A surprisingly friendly profile of Ariel Sharon in the Washington Post by Richard Cohen:

The Warrior Behind the Plow

...Toward the end of the lunch, my group posed for pictures and I stood to Sharon's right: another unlikely metaphor. Over the years I have been unsparingly critical of him, but Sharon, the former paratrooper, has befuddled his critics. The adamant hard-liner, an architect of Israel's expansionist settlements policy, faced demographic reality and pulled Israel's settlements out of the Gaza Strip. That made him more popular in the country as a whole than in his own right-wing Likud Party. He smiles sphinx-like when asked about his new popularity with the political left. It is an old (77) man's wise acknowledgment that the wheel can turn yet again.

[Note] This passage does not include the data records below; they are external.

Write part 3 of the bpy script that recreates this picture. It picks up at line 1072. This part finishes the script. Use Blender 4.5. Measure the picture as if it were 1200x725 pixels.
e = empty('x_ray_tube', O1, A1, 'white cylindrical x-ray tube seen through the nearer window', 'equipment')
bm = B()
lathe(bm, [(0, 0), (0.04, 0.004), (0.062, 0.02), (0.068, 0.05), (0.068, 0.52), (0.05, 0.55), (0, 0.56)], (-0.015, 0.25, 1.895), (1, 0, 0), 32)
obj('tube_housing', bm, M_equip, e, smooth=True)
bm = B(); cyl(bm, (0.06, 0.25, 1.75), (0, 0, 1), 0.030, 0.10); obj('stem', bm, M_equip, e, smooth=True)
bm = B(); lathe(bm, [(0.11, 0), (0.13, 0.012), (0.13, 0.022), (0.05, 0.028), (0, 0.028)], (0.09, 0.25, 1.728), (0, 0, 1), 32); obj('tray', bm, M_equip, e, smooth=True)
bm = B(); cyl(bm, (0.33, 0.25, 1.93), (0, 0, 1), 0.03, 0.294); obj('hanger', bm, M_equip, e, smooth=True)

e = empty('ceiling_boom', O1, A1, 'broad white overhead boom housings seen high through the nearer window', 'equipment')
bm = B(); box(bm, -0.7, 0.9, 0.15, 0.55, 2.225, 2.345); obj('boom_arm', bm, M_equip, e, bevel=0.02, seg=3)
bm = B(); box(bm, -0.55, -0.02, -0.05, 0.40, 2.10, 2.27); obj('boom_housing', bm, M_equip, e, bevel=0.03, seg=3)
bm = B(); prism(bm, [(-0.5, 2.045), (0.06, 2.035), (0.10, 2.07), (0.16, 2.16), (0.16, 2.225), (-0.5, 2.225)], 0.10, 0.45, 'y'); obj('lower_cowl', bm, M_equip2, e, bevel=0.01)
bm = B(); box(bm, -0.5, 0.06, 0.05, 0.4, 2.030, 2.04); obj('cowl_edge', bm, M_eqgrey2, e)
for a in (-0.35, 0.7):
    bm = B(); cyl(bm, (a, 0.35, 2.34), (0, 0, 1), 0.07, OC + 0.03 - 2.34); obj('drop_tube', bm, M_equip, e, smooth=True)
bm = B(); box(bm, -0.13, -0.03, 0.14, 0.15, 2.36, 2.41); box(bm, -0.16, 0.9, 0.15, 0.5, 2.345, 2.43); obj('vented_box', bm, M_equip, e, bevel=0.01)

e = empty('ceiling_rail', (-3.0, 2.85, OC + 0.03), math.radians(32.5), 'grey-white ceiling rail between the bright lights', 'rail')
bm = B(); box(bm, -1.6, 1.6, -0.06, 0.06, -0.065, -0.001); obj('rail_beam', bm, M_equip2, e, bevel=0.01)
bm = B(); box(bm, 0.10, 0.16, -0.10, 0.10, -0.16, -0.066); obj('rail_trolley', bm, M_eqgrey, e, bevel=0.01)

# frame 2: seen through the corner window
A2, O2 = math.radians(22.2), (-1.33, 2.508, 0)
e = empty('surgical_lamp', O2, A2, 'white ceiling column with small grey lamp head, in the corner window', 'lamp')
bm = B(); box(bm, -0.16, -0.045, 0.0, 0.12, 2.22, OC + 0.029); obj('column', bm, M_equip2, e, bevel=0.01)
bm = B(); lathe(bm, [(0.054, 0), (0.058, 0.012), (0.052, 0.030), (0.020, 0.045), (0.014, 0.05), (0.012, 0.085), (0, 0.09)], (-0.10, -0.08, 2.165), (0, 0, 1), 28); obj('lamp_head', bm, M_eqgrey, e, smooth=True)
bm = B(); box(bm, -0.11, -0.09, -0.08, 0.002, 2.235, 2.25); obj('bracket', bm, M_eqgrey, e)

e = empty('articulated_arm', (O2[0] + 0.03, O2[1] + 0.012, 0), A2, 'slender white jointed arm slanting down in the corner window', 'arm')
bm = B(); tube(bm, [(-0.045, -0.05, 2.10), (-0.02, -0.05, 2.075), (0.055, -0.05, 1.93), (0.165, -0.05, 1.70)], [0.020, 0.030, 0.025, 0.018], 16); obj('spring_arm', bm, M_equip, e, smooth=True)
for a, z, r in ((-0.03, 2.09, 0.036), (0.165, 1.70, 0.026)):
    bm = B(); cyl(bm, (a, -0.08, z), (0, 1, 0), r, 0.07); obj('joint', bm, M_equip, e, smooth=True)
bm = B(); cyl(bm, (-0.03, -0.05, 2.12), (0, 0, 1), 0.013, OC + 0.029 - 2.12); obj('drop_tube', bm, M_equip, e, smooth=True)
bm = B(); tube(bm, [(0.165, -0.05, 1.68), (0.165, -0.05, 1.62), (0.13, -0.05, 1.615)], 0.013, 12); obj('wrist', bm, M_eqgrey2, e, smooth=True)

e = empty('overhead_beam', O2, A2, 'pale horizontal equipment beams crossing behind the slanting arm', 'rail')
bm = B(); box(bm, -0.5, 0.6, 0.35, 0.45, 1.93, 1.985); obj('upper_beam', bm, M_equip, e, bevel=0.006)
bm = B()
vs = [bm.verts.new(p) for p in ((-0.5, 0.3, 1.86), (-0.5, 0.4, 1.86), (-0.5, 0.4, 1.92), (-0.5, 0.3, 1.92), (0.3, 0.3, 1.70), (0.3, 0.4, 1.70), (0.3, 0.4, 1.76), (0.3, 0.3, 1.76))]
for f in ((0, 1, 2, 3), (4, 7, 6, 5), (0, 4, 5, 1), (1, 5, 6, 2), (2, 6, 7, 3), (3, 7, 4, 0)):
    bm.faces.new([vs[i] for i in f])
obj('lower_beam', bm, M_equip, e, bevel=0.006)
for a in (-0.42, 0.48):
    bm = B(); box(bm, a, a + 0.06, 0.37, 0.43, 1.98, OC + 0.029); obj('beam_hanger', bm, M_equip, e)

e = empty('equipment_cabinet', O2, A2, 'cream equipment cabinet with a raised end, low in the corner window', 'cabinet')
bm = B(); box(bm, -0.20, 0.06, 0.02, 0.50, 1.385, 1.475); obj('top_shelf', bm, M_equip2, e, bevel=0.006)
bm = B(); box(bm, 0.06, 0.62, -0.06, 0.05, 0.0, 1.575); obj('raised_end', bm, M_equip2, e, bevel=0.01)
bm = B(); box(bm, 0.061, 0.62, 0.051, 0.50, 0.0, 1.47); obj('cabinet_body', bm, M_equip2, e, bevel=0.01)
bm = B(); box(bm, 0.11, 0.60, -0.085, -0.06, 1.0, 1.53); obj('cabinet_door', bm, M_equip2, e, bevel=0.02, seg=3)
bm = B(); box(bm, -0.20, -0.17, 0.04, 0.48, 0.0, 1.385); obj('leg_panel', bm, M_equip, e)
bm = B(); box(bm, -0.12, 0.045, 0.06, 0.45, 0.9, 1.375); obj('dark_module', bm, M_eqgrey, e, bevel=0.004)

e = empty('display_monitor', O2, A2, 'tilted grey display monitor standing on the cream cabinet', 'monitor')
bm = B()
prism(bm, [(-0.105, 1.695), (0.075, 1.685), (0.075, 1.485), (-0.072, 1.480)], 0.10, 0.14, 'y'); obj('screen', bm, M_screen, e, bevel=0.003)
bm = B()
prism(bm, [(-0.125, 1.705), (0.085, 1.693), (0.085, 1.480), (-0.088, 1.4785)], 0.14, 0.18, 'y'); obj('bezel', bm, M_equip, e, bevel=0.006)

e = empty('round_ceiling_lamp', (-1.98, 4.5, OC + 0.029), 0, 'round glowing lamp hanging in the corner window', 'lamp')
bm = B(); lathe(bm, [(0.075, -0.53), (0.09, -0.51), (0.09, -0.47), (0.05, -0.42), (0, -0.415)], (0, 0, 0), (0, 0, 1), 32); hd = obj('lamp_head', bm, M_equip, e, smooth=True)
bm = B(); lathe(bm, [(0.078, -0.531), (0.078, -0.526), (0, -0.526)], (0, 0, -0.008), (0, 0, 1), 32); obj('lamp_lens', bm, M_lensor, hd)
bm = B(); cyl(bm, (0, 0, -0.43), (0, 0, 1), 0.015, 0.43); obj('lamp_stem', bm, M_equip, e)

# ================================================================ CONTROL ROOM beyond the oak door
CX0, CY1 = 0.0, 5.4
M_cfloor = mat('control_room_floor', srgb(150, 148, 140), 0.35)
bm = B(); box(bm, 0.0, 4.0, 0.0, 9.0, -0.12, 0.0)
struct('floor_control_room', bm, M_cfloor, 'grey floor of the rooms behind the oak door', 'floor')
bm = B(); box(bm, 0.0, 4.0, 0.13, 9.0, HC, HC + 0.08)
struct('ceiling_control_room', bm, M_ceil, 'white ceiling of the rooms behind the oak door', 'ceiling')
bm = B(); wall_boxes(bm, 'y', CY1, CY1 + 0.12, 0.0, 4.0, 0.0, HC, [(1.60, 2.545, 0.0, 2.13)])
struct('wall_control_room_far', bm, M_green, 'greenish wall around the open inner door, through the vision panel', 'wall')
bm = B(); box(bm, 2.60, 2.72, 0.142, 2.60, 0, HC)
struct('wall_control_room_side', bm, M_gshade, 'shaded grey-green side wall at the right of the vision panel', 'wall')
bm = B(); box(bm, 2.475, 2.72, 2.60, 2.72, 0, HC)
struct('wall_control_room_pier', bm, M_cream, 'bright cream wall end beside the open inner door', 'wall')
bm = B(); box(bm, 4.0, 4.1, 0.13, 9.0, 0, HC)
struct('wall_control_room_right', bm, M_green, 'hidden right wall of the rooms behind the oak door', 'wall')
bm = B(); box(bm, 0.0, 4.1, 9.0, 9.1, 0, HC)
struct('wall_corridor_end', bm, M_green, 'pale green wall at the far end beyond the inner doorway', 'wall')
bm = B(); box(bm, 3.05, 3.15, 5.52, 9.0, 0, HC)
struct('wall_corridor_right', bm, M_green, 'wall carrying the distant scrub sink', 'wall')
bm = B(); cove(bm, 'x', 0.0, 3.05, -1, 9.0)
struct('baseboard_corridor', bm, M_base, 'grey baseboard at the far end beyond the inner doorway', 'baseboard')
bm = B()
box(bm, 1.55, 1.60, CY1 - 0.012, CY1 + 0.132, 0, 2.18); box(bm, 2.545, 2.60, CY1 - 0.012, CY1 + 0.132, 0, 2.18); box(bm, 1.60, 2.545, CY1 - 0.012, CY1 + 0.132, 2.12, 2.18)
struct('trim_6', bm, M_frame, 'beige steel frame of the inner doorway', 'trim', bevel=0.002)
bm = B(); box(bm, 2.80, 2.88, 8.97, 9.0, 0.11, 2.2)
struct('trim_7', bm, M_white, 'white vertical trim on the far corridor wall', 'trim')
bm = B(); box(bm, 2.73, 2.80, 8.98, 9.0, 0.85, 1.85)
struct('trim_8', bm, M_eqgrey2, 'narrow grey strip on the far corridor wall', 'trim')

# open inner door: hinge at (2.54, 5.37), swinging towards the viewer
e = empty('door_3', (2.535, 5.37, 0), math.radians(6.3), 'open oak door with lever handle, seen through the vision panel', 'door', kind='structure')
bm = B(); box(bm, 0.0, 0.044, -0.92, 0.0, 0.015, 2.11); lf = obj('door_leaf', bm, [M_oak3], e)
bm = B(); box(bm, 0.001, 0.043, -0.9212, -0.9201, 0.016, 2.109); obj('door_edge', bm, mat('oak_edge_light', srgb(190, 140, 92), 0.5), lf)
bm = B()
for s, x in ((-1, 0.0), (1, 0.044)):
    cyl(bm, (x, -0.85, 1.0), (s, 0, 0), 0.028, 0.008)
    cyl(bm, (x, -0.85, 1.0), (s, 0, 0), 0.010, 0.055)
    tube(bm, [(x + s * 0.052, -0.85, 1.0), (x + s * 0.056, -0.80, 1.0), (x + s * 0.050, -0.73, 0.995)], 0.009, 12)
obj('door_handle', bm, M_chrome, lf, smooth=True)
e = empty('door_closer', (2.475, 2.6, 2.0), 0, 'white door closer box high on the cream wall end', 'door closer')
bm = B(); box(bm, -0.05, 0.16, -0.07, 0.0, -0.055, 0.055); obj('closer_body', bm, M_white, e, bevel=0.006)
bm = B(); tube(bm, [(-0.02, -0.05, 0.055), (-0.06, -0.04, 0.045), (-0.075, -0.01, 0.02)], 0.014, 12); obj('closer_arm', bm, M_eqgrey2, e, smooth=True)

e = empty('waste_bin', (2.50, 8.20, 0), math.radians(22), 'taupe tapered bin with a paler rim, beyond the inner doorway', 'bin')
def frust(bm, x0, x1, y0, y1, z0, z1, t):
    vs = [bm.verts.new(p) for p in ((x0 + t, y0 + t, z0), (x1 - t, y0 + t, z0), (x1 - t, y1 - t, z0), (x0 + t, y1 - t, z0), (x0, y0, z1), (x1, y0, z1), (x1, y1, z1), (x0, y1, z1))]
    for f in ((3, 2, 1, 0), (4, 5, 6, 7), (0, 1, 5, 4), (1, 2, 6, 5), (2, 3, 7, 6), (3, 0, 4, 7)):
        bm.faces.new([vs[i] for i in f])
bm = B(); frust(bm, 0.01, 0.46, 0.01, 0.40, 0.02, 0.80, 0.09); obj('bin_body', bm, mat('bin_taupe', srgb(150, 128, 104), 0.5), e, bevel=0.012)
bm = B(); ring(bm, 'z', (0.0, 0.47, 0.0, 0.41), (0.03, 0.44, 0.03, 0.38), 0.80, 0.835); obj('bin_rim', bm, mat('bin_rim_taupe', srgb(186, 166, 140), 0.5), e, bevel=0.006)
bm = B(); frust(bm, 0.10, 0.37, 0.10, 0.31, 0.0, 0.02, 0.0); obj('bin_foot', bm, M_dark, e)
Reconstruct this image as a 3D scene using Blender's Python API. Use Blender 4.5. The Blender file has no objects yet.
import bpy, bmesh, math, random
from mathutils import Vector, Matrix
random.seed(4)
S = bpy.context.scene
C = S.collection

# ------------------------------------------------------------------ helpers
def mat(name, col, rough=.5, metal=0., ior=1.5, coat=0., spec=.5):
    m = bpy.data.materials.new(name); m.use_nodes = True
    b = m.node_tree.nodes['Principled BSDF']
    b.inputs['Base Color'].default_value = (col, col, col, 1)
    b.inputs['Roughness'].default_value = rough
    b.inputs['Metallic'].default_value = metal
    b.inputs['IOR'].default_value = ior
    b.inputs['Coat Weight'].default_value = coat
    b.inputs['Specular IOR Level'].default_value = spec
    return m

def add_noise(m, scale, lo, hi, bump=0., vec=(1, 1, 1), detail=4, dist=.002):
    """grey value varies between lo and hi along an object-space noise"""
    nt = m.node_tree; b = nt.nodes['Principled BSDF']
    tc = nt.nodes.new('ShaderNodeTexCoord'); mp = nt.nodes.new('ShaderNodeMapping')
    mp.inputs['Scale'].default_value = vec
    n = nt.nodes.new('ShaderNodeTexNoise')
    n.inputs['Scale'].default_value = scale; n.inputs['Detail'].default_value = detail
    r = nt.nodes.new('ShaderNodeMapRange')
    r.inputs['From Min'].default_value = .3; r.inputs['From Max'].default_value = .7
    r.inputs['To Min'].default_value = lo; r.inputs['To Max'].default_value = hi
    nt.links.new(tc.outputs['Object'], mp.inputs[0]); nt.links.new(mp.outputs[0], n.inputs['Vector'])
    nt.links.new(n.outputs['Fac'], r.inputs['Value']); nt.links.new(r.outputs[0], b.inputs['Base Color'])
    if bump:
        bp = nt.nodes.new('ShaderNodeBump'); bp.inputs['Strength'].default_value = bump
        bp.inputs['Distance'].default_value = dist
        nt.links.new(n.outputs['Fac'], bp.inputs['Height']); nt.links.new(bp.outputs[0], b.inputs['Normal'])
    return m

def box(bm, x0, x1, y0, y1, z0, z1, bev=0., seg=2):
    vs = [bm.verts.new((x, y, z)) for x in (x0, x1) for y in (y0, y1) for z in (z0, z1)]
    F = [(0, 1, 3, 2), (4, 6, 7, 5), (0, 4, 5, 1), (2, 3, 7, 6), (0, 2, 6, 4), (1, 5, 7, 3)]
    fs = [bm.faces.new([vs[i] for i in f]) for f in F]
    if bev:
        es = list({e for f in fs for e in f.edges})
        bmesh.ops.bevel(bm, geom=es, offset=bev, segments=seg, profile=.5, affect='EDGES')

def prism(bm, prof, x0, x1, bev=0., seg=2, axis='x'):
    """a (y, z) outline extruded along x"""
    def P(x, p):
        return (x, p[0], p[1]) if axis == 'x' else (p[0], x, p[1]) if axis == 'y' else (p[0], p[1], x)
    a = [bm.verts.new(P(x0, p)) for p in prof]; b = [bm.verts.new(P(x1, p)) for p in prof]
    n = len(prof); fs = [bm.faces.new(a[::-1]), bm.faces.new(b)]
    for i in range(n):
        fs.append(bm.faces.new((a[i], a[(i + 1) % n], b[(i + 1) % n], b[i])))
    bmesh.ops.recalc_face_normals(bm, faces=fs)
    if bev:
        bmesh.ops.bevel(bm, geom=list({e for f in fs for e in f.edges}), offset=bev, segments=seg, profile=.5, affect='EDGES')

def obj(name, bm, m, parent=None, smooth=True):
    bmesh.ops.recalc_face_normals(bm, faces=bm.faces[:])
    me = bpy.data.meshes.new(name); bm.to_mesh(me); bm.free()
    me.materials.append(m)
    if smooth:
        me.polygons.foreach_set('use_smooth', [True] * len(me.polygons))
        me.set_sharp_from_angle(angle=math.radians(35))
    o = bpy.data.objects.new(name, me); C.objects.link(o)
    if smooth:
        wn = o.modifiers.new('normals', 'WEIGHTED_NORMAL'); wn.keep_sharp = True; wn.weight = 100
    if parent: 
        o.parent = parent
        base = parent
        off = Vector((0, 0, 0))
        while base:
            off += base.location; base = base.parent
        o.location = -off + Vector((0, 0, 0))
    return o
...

Still, for the moment no one in Israel can realistically challenge him. He sees himself as a latter-day Cincinnatus, the storied Roman farmer who dropped the plow to become dictator and returned to the farm once the crisis had passed. Others might trim their principles to remain in office, Sharon said, but not him. He lives by certain truisms and neither career nor ambition nor popularity can make him compromise. The way he tells it, he is just a farmer passing through politics and war, war and politics -- always yearning, he says, for the sweet smell of fresh hay and a peace he has never known.